**What the task asks:** Reproduce, character for character, the entries from their opening line through the line with "col = scene.collection".

-- Dataset content start --

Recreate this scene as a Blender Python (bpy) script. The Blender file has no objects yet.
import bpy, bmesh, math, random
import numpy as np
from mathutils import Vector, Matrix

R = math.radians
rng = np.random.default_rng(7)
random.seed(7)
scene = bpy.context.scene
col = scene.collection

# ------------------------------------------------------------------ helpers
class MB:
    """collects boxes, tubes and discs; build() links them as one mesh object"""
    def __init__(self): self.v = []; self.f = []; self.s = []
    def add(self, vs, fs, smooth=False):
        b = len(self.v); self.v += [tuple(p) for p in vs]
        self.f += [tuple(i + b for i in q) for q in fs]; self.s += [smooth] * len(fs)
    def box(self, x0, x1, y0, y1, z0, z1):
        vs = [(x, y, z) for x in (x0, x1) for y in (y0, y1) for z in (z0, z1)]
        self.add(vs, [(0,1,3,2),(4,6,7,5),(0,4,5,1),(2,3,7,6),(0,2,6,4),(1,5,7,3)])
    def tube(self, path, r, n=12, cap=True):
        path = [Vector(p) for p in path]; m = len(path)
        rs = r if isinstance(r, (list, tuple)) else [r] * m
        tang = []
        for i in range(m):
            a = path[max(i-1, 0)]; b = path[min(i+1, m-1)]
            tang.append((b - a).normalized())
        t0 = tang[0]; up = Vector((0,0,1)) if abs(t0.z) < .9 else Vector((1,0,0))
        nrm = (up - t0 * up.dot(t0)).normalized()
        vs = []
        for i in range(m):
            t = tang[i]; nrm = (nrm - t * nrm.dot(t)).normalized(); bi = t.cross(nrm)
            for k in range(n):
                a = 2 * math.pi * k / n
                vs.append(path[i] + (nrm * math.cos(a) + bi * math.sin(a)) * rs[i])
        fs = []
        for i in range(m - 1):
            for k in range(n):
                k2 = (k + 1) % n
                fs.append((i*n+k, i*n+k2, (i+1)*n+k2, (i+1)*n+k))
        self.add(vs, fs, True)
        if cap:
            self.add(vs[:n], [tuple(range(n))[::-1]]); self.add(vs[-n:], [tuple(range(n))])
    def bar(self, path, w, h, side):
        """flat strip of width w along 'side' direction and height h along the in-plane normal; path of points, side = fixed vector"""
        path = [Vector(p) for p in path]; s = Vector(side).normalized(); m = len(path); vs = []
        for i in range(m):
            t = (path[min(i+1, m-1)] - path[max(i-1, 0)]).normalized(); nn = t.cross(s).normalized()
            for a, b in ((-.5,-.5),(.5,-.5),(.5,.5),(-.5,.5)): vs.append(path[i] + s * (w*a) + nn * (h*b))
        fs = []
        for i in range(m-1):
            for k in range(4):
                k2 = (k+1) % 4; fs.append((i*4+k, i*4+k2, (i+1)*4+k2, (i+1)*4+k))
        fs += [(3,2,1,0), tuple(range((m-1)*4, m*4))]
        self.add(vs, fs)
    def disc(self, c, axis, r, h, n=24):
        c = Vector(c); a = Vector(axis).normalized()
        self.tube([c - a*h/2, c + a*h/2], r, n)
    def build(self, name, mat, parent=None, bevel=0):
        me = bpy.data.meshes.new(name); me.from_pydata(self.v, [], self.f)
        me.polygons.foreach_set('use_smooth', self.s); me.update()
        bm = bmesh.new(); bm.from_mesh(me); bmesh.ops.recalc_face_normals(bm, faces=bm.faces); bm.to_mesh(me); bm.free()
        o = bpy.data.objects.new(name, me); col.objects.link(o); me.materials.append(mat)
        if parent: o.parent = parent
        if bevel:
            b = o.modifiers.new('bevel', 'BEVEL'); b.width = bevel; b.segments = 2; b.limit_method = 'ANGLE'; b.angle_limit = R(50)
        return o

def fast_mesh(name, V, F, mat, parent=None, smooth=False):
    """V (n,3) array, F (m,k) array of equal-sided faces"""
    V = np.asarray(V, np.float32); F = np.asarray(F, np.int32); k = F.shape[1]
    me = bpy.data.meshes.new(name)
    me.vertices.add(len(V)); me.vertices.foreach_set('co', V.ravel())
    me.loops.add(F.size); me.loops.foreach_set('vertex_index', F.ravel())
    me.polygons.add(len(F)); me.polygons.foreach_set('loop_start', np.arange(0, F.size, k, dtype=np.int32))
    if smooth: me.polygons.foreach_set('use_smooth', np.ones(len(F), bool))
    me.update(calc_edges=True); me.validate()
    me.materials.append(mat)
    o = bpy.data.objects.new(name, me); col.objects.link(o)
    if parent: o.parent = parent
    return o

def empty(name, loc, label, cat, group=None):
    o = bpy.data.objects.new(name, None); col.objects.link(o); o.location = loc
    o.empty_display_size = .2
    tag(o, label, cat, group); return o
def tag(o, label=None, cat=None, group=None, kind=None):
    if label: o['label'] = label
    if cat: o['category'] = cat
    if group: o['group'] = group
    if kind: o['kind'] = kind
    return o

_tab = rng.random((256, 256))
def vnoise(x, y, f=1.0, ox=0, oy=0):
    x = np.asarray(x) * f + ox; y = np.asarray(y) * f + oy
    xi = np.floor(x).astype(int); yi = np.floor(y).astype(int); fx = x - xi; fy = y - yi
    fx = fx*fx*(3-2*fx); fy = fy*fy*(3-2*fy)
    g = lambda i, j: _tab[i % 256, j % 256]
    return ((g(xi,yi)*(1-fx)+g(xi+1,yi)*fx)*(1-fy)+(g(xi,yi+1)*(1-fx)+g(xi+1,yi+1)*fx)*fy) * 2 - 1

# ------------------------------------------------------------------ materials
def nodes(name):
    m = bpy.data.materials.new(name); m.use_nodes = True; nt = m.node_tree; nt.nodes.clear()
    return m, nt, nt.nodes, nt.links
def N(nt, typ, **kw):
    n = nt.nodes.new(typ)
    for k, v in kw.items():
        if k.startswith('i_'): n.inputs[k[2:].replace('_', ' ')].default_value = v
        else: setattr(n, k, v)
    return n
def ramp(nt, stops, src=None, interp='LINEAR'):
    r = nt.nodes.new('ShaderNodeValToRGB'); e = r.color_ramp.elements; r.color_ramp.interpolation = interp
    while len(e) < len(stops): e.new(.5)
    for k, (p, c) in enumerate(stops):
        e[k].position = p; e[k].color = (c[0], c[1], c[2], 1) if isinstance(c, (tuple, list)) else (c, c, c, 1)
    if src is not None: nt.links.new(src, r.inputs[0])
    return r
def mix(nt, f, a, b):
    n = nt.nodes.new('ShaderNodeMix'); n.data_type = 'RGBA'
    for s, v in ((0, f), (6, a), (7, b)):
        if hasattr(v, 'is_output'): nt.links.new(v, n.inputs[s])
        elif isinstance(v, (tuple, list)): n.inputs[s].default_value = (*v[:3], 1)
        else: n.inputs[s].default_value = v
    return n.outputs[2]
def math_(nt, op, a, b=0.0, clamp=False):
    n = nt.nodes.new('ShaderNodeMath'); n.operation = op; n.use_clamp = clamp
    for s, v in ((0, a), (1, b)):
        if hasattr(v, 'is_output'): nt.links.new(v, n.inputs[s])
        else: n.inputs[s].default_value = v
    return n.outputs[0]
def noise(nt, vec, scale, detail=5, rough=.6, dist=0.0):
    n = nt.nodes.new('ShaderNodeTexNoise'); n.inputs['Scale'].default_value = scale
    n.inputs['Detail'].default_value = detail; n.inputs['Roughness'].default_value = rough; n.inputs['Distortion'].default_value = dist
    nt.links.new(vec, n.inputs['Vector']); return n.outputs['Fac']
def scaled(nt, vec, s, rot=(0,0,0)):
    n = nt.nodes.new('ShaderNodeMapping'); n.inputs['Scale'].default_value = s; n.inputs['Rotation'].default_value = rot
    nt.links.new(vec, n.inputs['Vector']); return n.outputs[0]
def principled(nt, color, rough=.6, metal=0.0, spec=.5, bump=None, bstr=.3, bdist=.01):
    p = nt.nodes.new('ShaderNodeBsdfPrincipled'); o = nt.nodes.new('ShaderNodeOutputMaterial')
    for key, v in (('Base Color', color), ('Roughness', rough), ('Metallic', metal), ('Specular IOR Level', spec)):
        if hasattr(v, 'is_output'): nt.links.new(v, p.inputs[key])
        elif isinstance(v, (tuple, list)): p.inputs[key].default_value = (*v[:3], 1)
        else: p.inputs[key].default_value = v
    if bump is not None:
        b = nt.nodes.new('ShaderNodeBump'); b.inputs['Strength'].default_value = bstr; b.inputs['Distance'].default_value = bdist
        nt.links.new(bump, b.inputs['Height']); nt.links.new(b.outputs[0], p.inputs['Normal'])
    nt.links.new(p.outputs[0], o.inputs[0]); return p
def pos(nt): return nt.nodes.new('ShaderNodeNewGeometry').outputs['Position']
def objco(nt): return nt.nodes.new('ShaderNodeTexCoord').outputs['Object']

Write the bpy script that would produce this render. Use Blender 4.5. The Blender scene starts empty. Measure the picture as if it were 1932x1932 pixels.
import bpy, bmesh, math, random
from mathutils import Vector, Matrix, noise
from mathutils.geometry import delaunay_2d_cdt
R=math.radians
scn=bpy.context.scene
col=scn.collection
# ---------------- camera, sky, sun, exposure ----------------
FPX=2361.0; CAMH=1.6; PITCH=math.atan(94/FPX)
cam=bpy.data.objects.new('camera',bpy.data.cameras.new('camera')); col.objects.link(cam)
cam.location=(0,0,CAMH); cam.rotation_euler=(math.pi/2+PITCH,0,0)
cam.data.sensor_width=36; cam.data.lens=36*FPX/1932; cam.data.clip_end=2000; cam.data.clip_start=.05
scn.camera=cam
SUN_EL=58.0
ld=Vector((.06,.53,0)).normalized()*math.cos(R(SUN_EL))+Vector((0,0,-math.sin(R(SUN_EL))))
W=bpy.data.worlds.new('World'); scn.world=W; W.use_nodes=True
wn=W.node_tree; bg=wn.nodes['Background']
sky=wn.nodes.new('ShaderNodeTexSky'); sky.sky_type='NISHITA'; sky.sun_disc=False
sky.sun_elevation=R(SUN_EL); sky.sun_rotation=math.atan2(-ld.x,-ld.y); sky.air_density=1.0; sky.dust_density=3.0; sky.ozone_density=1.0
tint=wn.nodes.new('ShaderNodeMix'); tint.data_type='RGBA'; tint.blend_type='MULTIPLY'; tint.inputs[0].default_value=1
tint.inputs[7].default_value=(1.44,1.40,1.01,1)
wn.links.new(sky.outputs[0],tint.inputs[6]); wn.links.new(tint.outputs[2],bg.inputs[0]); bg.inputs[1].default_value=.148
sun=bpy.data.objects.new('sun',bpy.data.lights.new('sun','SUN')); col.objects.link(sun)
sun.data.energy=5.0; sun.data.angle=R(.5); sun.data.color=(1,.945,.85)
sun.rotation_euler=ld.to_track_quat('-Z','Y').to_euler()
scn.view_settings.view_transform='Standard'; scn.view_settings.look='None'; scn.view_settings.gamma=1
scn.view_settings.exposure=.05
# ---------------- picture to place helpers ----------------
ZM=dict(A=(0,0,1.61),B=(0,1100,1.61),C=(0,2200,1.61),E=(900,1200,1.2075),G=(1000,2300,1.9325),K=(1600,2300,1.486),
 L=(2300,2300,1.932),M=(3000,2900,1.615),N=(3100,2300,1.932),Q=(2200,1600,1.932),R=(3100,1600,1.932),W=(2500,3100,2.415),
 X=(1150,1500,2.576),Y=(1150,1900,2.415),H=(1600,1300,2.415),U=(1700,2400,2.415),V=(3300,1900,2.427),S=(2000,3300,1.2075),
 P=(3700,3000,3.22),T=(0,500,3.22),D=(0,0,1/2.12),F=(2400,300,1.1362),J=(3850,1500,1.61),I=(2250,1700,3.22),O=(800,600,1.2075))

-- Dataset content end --

**Task answer:**
Recreate this scene as a Blender Python (bpy) script. The Blender file has no objects yet.
import bpy, bmesh, math, random
import numpy as np
from mathutils import Vector, Matrix

R = math.radians
rng = np.random.default_rng(7)
random.seed(7)
scene = bpy.context.scene
col = scene.collection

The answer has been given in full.